I know, I know, it’s terrible. Horribly disrespectful. I can appreciate, on a technical level, what the performers accomplished. But I don’t enjoy the music. Nor did I love the story. It’s not that I don’t love a good musical or a star-crossed lovers story. This one just didn’t work for me.

Plus, I felt like I’d stepped into an alternative universe. One where a man backs his Maserati up at full speed with his nose in the air, not even bothering to glance at you because he knows you’ll get out of his oh-so-important way. Where big-breasted but otherwise skeletal young women wear five figure gowns and wobble ever-so-delicately on their sparkly heels, clinging to the arms of their white-haired husbands. Where people go to see and be seen; to have their photos taken for the society page of the newspaper.

“Where are we? Who are these people?” I kept asking my husband.

He was trying to figure out what the performers were saying while I tried to not look at his watch to see how much time had passed since the last time I looked at his watch.

“I can’t understand anything they’re saying. Their French is killing me,” he mumbled.

Yeah. I don’t think we’ll become season ticket holders. I’ve always wanted to experience an opera. Now I have. Check.

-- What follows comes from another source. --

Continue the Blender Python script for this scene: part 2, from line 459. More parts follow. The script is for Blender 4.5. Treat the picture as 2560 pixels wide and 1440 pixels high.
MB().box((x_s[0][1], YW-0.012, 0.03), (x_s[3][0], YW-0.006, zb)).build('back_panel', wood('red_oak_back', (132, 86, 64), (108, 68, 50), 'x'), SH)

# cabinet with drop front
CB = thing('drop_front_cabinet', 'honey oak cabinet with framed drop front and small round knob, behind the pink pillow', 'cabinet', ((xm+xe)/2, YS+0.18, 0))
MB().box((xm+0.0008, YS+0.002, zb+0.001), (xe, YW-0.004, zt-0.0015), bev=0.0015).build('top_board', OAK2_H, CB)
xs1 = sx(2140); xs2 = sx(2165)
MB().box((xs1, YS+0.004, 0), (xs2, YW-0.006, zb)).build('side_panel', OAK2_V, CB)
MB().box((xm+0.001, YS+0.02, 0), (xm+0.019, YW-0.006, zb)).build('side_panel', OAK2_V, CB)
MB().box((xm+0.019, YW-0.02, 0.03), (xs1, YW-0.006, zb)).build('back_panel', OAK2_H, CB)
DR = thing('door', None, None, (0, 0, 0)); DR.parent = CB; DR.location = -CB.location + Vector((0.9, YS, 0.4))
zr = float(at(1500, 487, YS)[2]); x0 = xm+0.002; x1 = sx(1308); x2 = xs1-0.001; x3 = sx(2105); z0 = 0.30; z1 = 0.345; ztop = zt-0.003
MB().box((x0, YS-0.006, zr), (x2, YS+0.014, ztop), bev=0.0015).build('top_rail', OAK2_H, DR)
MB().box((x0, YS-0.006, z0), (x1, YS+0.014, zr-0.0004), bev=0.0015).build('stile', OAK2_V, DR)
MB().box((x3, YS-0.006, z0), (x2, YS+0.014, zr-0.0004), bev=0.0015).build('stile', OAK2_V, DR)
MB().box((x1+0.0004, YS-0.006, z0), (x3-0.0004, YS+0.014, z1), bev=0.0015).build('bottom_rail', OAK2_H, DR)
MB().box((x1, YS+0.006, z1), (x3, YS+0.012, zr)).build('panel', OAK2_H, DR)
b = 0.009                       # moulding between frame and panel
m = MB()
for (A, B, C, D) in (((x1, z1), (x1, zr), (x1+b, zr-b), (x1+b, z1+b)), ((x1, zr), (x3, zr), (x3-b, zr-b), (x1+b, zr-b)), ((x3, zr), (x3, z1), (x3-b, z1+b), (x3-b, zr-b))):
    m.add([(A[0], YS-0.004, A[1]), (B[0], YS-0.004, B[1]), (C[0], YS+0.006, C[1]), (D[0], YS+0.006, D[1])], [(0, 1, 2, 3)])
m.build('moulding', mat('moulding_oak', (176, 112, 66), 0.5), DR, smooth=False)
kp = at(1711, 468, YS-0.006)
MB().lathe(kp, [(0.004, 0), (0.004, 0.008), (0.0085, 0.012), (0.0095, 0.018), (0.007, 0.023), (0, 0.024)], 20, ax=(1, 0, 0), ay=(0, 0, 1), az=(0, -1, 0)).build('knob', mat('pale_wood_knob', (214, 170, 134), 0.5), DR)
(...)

Instead I think I’ll stick to the kind of opera I love: Opera Café and Patisserie. Where they serve their namesake dessert: Opera, a layered almond sponge cake soaked in coffee syrup and layered with ganache and buttercream then covered in chocolate.

The café is located in a strip mall in Sorrento Valley; not exactly the kind of place you’d expect to find a gem of a restaurant like this. It’s my favorite place to meet my husband for lunch. The preceding conversation usually goes something like this:

“Hey, babe, can I come up and meet you for lunch?”

“Sure. Do you want to try a different restaurant this time?”

“What? No! Why would you even say that?”

Gentle smile. “So are you coming to see me or are you coming because of Opera?”

Pause. “You, of course, honey.”

And this (because no blog is complete without food photos):


That’s an Opera where I can happily cheer, “Encore!”